Constraints on the magnetic field in the inter-cluster bridge A399-A401

Abstract: Galaxy cluster mergers are natural consequences of the structure formation in the Universe. Such events involve a large amount of energy ($\sim 10^{63}$ erg) dissipated during the process. Part of this energy can be channelled in particle acceleration and magnetic field amplification, enhancing non-thermal emission of the intra- and inter-cluster environment. Recently, low-frequency observations have detected a bridge of diffuse synchrotron emission connecting two merging galaxy clusters, Abell 399 and Abell 401. Such a result provides clear observational evidence of relativistic particles and magnetic fields in-between clusters. In this work, we have used LOw Frequency ARray (LOFAR) observations at 144 MHz to study for the first time the polarized emission in the A399-A401 bridge region.

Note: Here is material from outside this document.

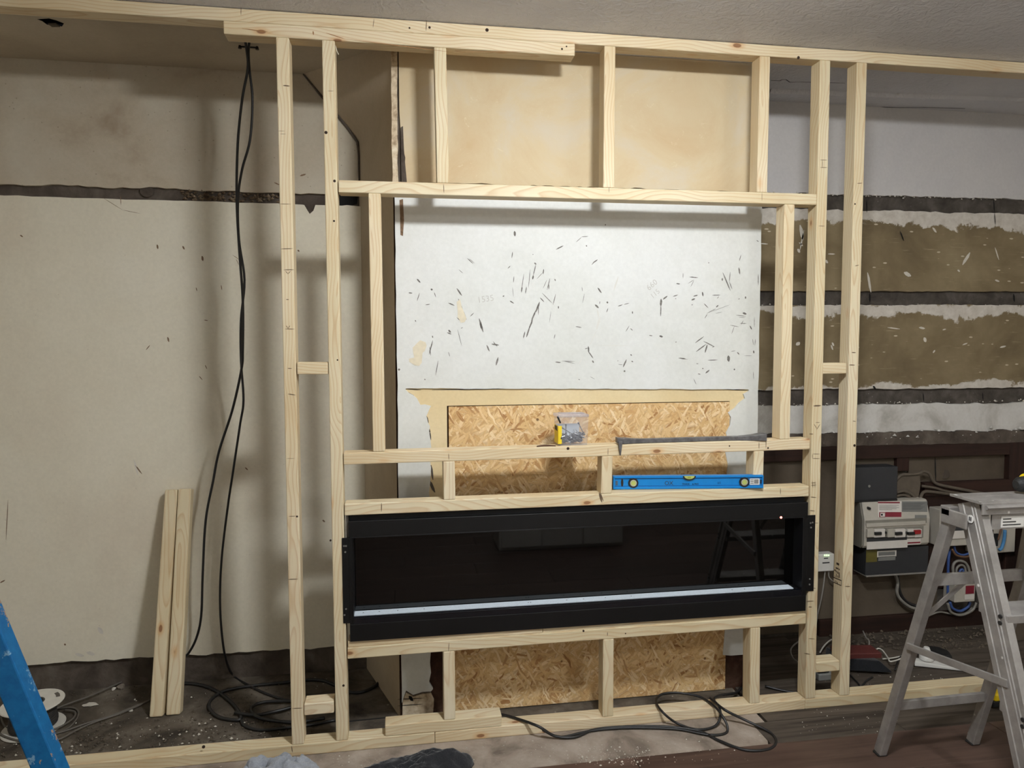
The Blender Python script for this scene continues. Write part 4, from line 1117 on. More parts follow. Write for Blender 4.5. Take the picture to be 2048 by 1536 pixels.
# ================================================================ two offcuts leaning on the left wall
def leaner(pbl, pbr, ptl, ptr, label, thick=.040):
    a, b = onZ(*pbl), onZ(*pbr)
    ytop = .515
    t0, t1_ = onY(*ptl, ytop), onY(*ptr, ytop)
    base = (a + b) / 2; top = (t0 + t1_) / 2
    d = (top - base); Ln = d.length; d.normalize()
    sx_ = Vector((1, 0, 0)); n_ = d.cross(sx_).normalized()
    if n_.y > 0: n_ = -n_
    s = d.cross(n_).normalized()
    if s.x < 0: s = -s
    back = -n_
    w0 = (b - a).length / 2; w1 = (t1_ - t0).length / 2
    M_ = Matrix((s, back, d)).transposed().to_4x4()
    lift = thick * abs(d.y)
    c = MB()
    w_ = (w0 + w1) / 2 * .96
    c.box(-w_, w_, 0, thick, 0, Ln)
    o = c.build('timber_offcut', mat_pine('z'), None, bevel=.005)
    M_.translation = base + Vector((0, 0, .004))
    o.matrix_world = M_
    tag(o, label, 'timber', 'offcuts leaning on the left wall')
    return o
leaner((297, 1436), (326, 1437), (331, 982), (353, 980), 'pale pine offcut leaning on the left wall, left one of the pair')
leaner((331, 1434), (360, 1431), (355, 980), (383, 979), 'pale pine offcut leaning on the left wall, right one of the pair')

# ================================================================ black cables dropping from the ceiling
M_CABLE = mat_plain('black_cable_sheath', rgb(28, 27, 27), .45, var=.1)
M_GCABLE = mat_plain('grey_cable_sheath', rgb(92, 86, 78), .55, var=.12)
yc = .22
def drop(pts, Y0=.20, Y1=.30):
    out = []
    for i, (x, y) in enumerate(pts):
        t = i / (len(pts) - 1)
        out.append(onY(x, y, Y0 + (Y1 - Y0) * t))
    return out
Yh = onZ(492, 82, 2.328).y
cabA = [(491, 80), (495, 105), (497, 140), (486, 200), (477, 290), (475, 400), (480, 500), (487, 600), (487, 700), (484, 740), (466, 820), (440, 900), (428, 960), (413, 1040), (407, 1150), (404, 1230), (394, 1275), (378, 1305), (366, 1315)]
cabB = [(499, 80), (497, 105), (499, 140), (505, 200), (500, 280), (484, 340), (476, 400), (478, 480), (489, 560), (482, 640), (482, 720), (487, 800), (480, 850), (465, 950), (456, 1010), (444, 1110), (440, 1190), (443, 1260), (452, 1320)]
floorA = [onZ(x, y, .006) for x, y in [(355, 1362), (410, 1370), (450, 1392), (474, 1410), (480, 1432), (500, 1452), (560, 1456), (640, 1448)]]
CA = thing('hanging_cable', onZ(492, 82, 2.328), 'thick black cable hanging from the ceiling, curling away behind the leaning offcuts', 'cable')
pA = [q + Vector((0, -.011, 0)) for q in drop(cabA, Yh, .53)]
pA = pA[:-1] + [Vector((pA[-1].x, .535, pA[-1].z))]
MB().tube(smooth_path(pA + [onZ(340, 1352, .01)], 6), .0045, 8).build('cable', M_CABLE, CA, smooth=True)
CB = thing('hanging_cable', onZ(499, 82, 2.328), 'black cable hanging from the ceiling that drops straight onto the floor coil', 'cable')
pB = drop(cabB, Yh, .52)
fl = [onZ(x, y, .006) for x, y in [(468, 1352), (500, 1372), (545, 1392), (590, 1402), (640, 1395), (700, 1384)]]
MB().tube(smooth_path(pB + fl, 6), .0042, 8).build('cable', M_CABLE, CB, smooth=True)
# the metal clip in the ceiling hole
CL = onZ(497, 92, 2.330)
c = MB(); c.bar(CL + Vector((-.03, 0, -.004)), CL + Vector((.03, 0, -.004)), .006, .004)
c.cyl(CL + Vector((-.028, 0, -.010)), CL + Vector((-.028, 0, 0.0)), .006, .004, 10); c.cyl(CL + Vector((.028, 0, -.010)), CL + Vector((.028, 0, .0)), .006, .004, 10)
tag(c.build('cable_clip', mat_plain('dark_metal', rgb(40, 34, 28), .5, .4)), 'small dark metal clip holding two cables at the ceiling', 'clip')
# loops of the heavy cable on the floor, left
def floor_tube(name, px, r, mat, label, cat, z=None, closed=False, group=None):
    P = [onZ(x, y, (z if z is not None else r)) for x, y in px]
    o = MB().tube(smooth_path(P, 7), r, 8).build(name, mat, None, smooth=True)
    return tag(o, label, cat, group)
floor_tube('floor_cable', [(340, 1366), (390, 1368), (425, 1378), (455, 1398), (474, 1418), (482, 1436), (470, 1440), (440, 1435), (422, 1422), (418, 1408), (430, 1392), (455, 1380), (500, 1372), (560, 1366), (640, 1360), (700, 1384), (735, 1380), (760, 1362), (769, 1335), (770, 1300)], .006, M_CABLE, 'thick black cable looping over the floor behind the two left studs', 'cable', z=.007)
floor_tube('floor_cable', [(470, 1425), (510, 1430), (555, 1422), (590, 1412), (600, 1405), (570, 1402), (530, 1404), (506, 1412), (503, 1424), (520, 1436), (560, 1443), (600, 1444), (650, 1436)], .006, M_CABLE, 'small loop of black cable on the floor just left of the first stud', 'cable', z=.013)
floor_tube('floor_cable', [(482, 1440), (490, 1452), (520, 1460), (570, 1456), (620, 1450), (672, 1440)], .005, M_CABLE, 'black cable end curving over the dusty floor towards the bottom plate', 'cable', z=.006)
# cable out of the fireplace on the right
zp = W + .006
def onf(x, y, z): return onZ(x, y, z)
P = [onZ(1000, 1428, zp + .0), onZ(1030, 1436, zp), onZ(1075, 1452, zp + .005), onZ(1110, 1472, .012), onZ(1150, 1474, .006), onZ(1190, 1459, .006), onZ(1260, 1453, .007), onZ(1340, 1454, .007), onZ(1400, 1463, .006), onZ(1440, 1482, .006), onZ(1490, 1500, .010), onZ(1535, 1499, .008), onZ(1552, 1485, .006), onZ(1540, 1465, .006), onZ(1490, 1440, .02), onZ(1450, 1420, zp + .004), onZ(1428, 1400, zp), onZ(1440, 1391, zp), onZ(1470, 1386, .02), onZ(1482, 1376, .01)]
FC = MB().tube(smooth_path(P, 7), .0046, 8).build('power_cable', M_CABLE, None, smooth=True)
tag(FC, 'black cable running over the bottom plate and looping on the floor below the fire', 'cable')
P = [onZ(1085, 1460, .03), onZ(1120, 1474, .008), onZ(1180, 1462, .006), onZ(1250, 1456, .006), onZ(1350, 1458, .006), onZ(1420, 1470, .006), onZ(1455, 1462, .006), onZ(1440, 1425, zp), onZ(1405, 1396, zp), onZ(1360, 1386, zp), onZ(1325, 1388, zp), onZ(1312, 1402, zp), onZ(1325, 1424, zp + .004), onZ(1355, 1447, .01), onZ(1395, 1459, .008), onZ(1430, 1452, .008), onZ(1441, 1430, .03), onZ(1436, 1410, zp + .003), onZ(1420, 1396, zp + .006)]
FC = MB().tube(smooth_path(P, 7), .0042, 8).build('power_cable', M_CABLE, None, smooth=True)
tag(FC, 'black cable loop lying across the bottom plate at the right of the strand board', 'cable')
P = [onZ(1530, 1372, .01), onZ(1560, 1380, .006), onZ(1582, 1384, .006), onZ(1600, 1385, .006)]
tag(MB().tube(smooth_path(P, 5), .005, 8).build('power_cable', M_CABLE, None, smooth=True), 'short run of black cable on the floor behind the lower right bay', 'cable')

# ================================================================ cable reel at the lower left
M_REEL = mat_plain('white_reel_plastic', rgb(206, 202, 192), .5, var=.05)
M_DRUMC = mat_plain('dark_grey_cable', rgb(58, 56, 54), .55, var=.3, scale=60)
M_SLOTG = mat_plain('slot_grey', rgb(88, 82, 76), .7)
rc = onZ(65, 1404, .092); rc.z = 0
RL = thing('cable_reel', rc, 'white plastic reel of dark grey cable standing on the floor behind the blue ladder', 'cable reel')
MB().lathe([(.036, .086), (.093, .086), (.095, .089), (.093, .092), (.036, .092)], rc, 40).build('top_flange', M_REEL, RL)
MB().lathe([(.036, .001), (.093, .001), (.095, .004), (.093, .007), (.036, .007)], rc, 40).build('bottom_flange', M_REEL, RL)
MB().lathe([(.031, .001), (.037, .001), (.037, .0915), (.031, .0915)], rc, 32).build('core', M_DRUMC, RL)
prof = [(.038, .008)]
for k in range(10):
    z = .011 + k * .0078
    prof += [(.068, z - .003), (.0715 + .002 * math.sin(k), z), (.068, z + .003)]
prof += [(.038, .0855)]
MB().lathe(prof, rc, 40).build('wound_cable', M_DRUMC, RL, smooth=True)
for a0 in (.6, 2.7, 4.8):
    MB().prism([rc + Vector((.080 * math.cos(a0 + t), .080 * math.sin(a0 + t), .0922)) for t in (-.25, 0, .25)] + [rc + Vector((.068 * math.cos(a0 + t), .068 * math.sin(a0 + t), .0922)) for t in (.25, 0, -.25)], (0, 0, .0006)).build('flange_slot', M_SLOTG, RL)
# loose turns and tails of the reel's cable
for i, (lab, px) in enumerate((
    ('loose turn of grey cable lying round the foot of the white reel', [(10, 1405), (2, 1430), (12, 1455), (45, 1468), (90, 1470), (130, 1460), (152, 1440), (156, 1422), (140, 1415), (110, 1418)]),
    ('inner loop of grey cable lying on the floor below the white reel', [(30, 1425), (20, 1442), (35, 1460), (75, 1465), (115, 1456), (145, 1438), (150, 1424), (130, 1420)]),
    ('grey cable end running from the reel up to the skirting', [(96, 1425), (130, 1410), (180, 1392), (225, 1372), (262, 1356), (290, 1347)]),
    ('grey cable tail leaving the reel below the leaning offcuts', [(90, 1472), (130, 1462), (175, 1446), (220, 1432), (262, 1416), (300, 1400)]),
    ('outer loop of grey cable trailing out of the picture at lower left', [(-20, 1440), (0, 1468), (40, 1482), (80, 1484), (120, 1478), (150, 1462), (190, 1444), (240, 1427), (298, 1402)]))):
    floor_tube('loose_cable', px, .0034, M_GCABLE, lab, 'cable', z=.0045 + .006 * (i % 3), group='loose ends of the reel')

# ================================================================ blue ladder leaning on the left wall
def mat_blue_wood():
    n = NT('chipped_blue_paint')
    f = n.noise(n.obj(), 7.0, 6, .7, .5)
    f2 = n.noise(n.obj(), 40.0, 4, .65)
    col = n.ramp(f2, [(.3, rgb(14, 92, 146)), (.7, rgb(26, 112, 168))])
    m = n.step(n.math('ADD', f, n.math('MULTIPLY', n.math('SUBTRACT', f2, .5), .25)), .60, .62)
    col = n.mix(m, col, rgb(176, 142, 116))
    m2 = n.step(n.noise(n.obj(), 24.0, 5, .75), .60, .64)
    col = n.mix(n.math('MULTIPLY', m2, .7), col, rgb(150, 186, 206))
    n.bump(m, .4, .002)
    return n.fin(col, .45, 0, .4)
M_BLUEW = mat_blue_wood()
yl = -.36
pa, pb = onY(2, 1310, yl), onY(98, 1540, yl)
dirv = (pa - pb).normalized()
tfoot = pb.z / dirv.z
foot = pb - dirv * tfoot
ttop = (XL + .03 - foot.x) / dirv.x
topv = foot + dirv * ttop
BL = thing('blue_ladder', foot, 'chipped blue-painted wooden ladder at the lower left, leaning against the side wall', 'ladder')
for dy in (0, -.36):
    c = MB(); q0, q1 = foot + Vector((0, dy, .018)), topv + Vector((0, dy, 0))
    c.bar(q0, q1, .042, .068, up=(0, 1, 0)) if False else c.bar(q0, q1, .046, .060, up=(dirv.z, 0, -dirv.x))
    c.build('stile', M_BLUEW, BL, bevel=.004)
for k in range(6):
    q = foot + dirv * (.66 + .25 * k)
    MB().cyl(q + Vector((0, -.015, 0)), q + Vector((0, -.345, 0)), .015, .015, 14).build('rung', M_BLUEW, BL)
q = (foot + dirv * (pb.z / dirv.z))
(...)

No polarized emission was detected from the bridge region. Assuming a model where polarization is generated by multiple shocks, depolarization can be due to Faraday dispersion in the foreground medium with respect to the shocks. We constrained its Faraday dispersion to be greater than 0.10 rad m$^{-2}$ at 95% confidence level, which corresponds to an average magnetic field of the bridge region greater than 0.46 nG (or 0.41 nG if we include regions of the Faraday spectrum that are contaminated by Galactic emission). This result is largely consistent with the predictions from numerical simulations for Mpc regions where the gas density is $\sim 300$ times larger than the mean gas density.